Not now. Magazines are gone. And the idea of seeking out reviews on line when I can just go right to YouTube seems a needless expense of my precious time.

 

So music discovery to me is much more dusty, far more speckled with sweat. I go out into the world and I explore tag sales…flea markets…second hand shops…looking for my booty of cheap gold: 99 cent CD’s. And then I buy too many.

 

The wide variety of what you will find…will go home with…is different on Sunday mornings than maybe at any other part of the week. A likely combination of Saturday night excess and Sunday morning exhaustion can make someone do crazy things. Like buy an Enya disc. On purpose.

 

That is my point. A good Sunday and a wild Saturday feeds into music discovery (for me), causes me to take chances with my taste and try things I ordinarily wouldn’t. Like…for example…instrumental music.

 

 

So among my pirates booty of raided discs, I sail the seas in my lil’ orange car. I learn, I love, I dislike and whip the CD out the window with a soul disgust. Which is immensely satisfying and if errant CD’s are what finally brings down the ozone…that’s on me.
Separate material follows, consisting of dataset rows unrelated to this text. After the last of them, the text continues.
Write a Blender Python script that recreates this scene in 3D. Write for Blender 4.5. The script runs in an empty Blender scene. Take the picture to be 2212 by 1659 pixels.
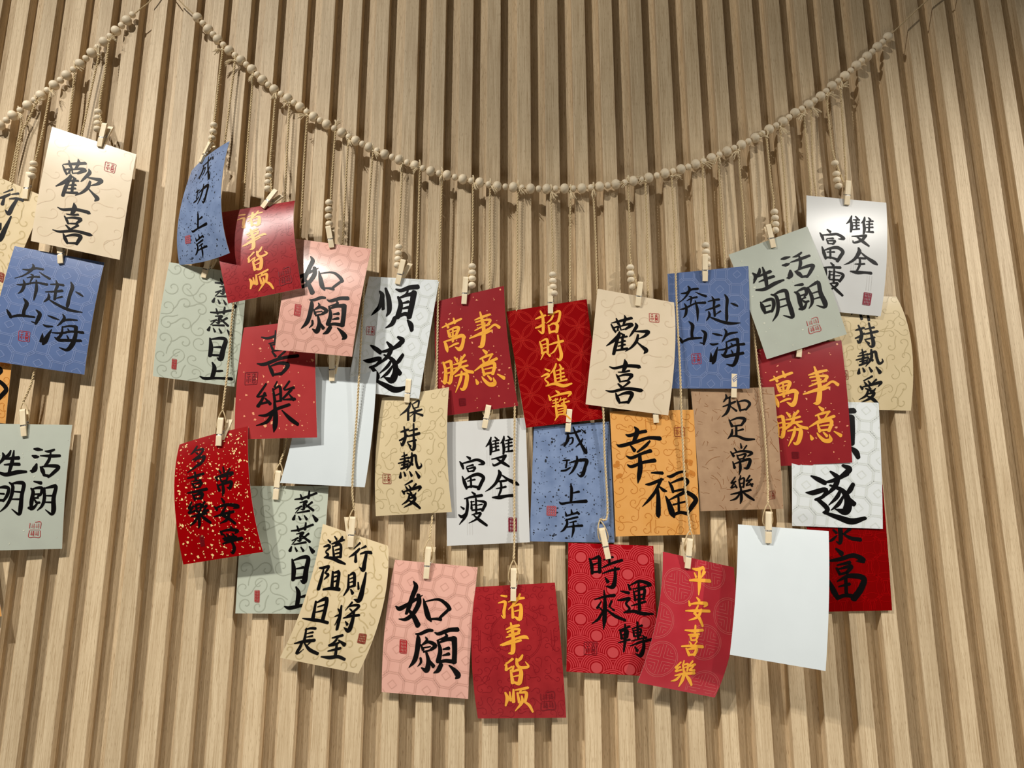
import bpy, bmesh, math, random
import numpy as np
from mathutils import Vector

SC = bpy.context.scene
COL = SC.collection

# ------------------------------------------------------------------ camera
W, H = 2212, 1659
FPX = 1603.0                       # focal length in pixels of the full frame
TILT = math.radians(12.0)
DIST = 0.9727                      # metres from the lens to the slat faces along the view axis
CAM = np.array([0.0, -DIST * math.cos(TILT), -DIST * math.sin(TILT)])
cd = bpy.data.cameras.new('camera')
cd.sensor_fit = 'HORIZONTAL'
cd.sensor_width = 36.0
cd.lens = 36.0 * FPX / W
cd.clip_start = 0.01
cam = bpy.data.objects.new('camera', cd)
cam.location = CAM
cam.rotation_euler = (math.pi / 2 + TILT, 0, 0)
COL.objects.link(cam)
SC.camera = cam

# ------------------------------------------------------------------ light
SC.view_settings.view_transform = 'Standard'
SC.view_settings.look = 'None'
SC.view_settings.exposure = 0.0
SC.view_settings.gamma = 1.0
SC.view_settings.use_curve_mapping = False
wd = bpy.data.worlds.new('room_light')
SC.world = wd
wd.use_nodes = True
wd.node_tree.nodes['Background'].inputs['Color'].default_value = (1.0, 0.86, 0.68, 1)
wd.node_tree.nodes['Background'].inputs['Strength'].default_value = 0.002


def spot(name, loc, aim, power, angle, blend, radius, color):
    l = bpy.data.lights.new(name, 'SPOT')
    l.energy = power
    l.spot_size = math.radians(angle)
    l.spot_blend = blend
    l.shadow_soft_size = radius
    l.color = color
    o = bpy.data.objects.new(name, l)
    o.location = loc
    o.rotation_euler = (Vector(aim) - Vector(loc)).to_track_quat('-Z', 'Y').to_euler()
    COL.objects.link(o)
    return o


CAMZ = CAM[2]
LW = (1.0, 0.955, 0.88)
spot('ceiling_spotlight_left', (-0.80, -1.12, CAMZ + 1.40), (-0.32, 0.0, 0.06), 56, 112, 0.9, 0.012, LW)
spot('ceiling_spotlight_right', (2.10, -1.20, 0.95), (0.82, 0.0, -0.40), 165, 55, 0.7, 0.03, LW)
spot('room_spotlight_right', (1.30, -1.7, 1.20), (0.38, 0.0, -0.62), 48, 46, 0.7, 0.06, LW)
spot('room_spotlight_left', (-1.50, -1.35, 1.50), (-0.20, 0.0, -0.74), 205, 46, 0.9, 0.05, LW)
for x, y, z, power in ((-0.40, -1.35, -1.45, 19), (0.55, -1.35, -1.40, 16)):   # fill lights added low in front of the wall to brighten its grooves
    lp = bpy.data.lights.new('low_fill_light', 'POINT')
    lp.energy = power
    lp.shadow_soft_size = 0.35
    lp.color = (1.0, 0.92, 0.80)
    lo = bpy.data.objects.new('low_fill_light', lp)
    lo.location = (x, y, z)
    COL.objects.link(lo)

# ------------------------------------------------------------------ helpers
def at(px, py, d):
    """Point of the place seen at a photo pixel, d millimetres in front of the slat faces."""
    fw = np.array([0, math.cos(TILT), math.sin(TILT)])
    up = np.array([0, -math.sin(TILT), math.cos(TILT)])
    v = fw * FPX + np.array([1.0, 0, 0]) * (px - W / 2) - up * (py - H / 2)
    return CAM + v * ((-d / 1000 - CAM[1]) / v[1])


def proj(p):
    fw = np.array([0, math.cos(TILT), math.sin(TILT)])
    up = np.array([0, -math.sin(TILT), math.cos(TILT)])
    v = p - CAM
    z = v @ fw
    return np.array([W / 2 + FPX * v[0] / z, H / 2 - FPX * (v @ up) / z])


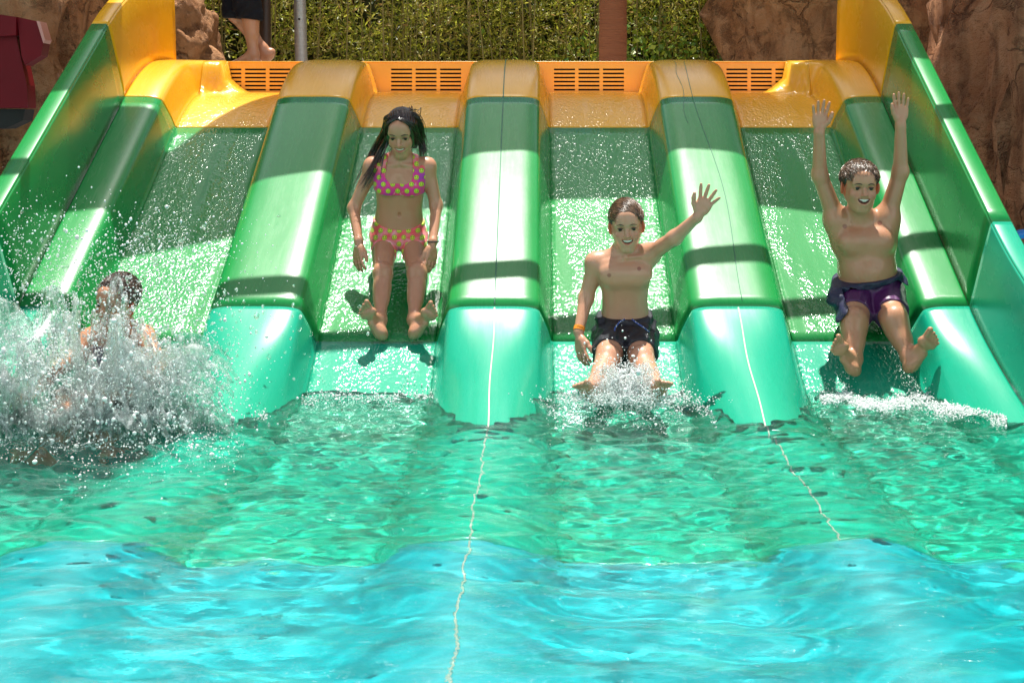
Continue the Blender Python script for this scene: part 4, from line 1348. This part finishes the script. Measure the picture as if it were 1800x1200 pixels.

Sorry. My bad.

 

I have casket sized cases, bags, boxes filled with covered and naked discs. Scratched, surely. But generally true. They accumulate and I reach into the bag and today’s selection starts to play and my day is either improved or disproved by it.

 

 

So, whistle blows and I’m out of work, striding to my car. Sun is setting, night is coming. And I reach in and this evenings selection was ‘The Ventures: Japan Live 1965’. Key in the ignition and the disc drops into place.

 

I knew I appreciated The Ventures. You know the songs, so I won’t bother naming them….as you may not know the name. I did not know how often I had heard The Ventures in my life, but it seems it started young and kept coming. Not from the radio, as much. From every movie or commercial or cartoon or rap tune or TV show ever looking for incidental music.  There music occupies a very unique part of the Americana repertoire. And there covers of ‘The Modern Sound’ make mincemeat of the originals. Simply because they were skilled beyond belief, individually and together.

 

I drove. I let the music wash over me. Understand, this was live, in 1965. So I wasn’t catching ‘Walk Don’t Run’ like from the radio version. They were blistering, live and loud, with a thrilling amount of wailing feedback just below the surface. It is cutting and it is live and it has a wildness to it that is …. influential.

 

Though not simply musically.  I listened and the music slunk into me. I drive and I drove faster. I felt bad, dangerous. The guitar tones were twiddling with my Id. I wanted to do something really bad. Not to anyone in particular…unsure if it was visceral or criminal…. I felt the opening credits roll by as I leaned my arm out my window and let the wind float my hand. I felt blood flow around my body, corpuscle to vein to brain to below. I smiled to myself and let The Ventures play out my worst influences for me in inner Technicolor. I felt bad. And it felt good.

 

Why? Is it the countless Tarantino-esque movies I’ve seen that equate period music with violence? Is it the lack of words, but clear melody lines, allow us to sing our unconscious? Is it the tone of Stratocasters that have long been the missing link between The Louvin Brothers and Embalmed?

 

I don’t know. Try it. And keep repeating to yourself: it’s only a movie. It’s only a movie.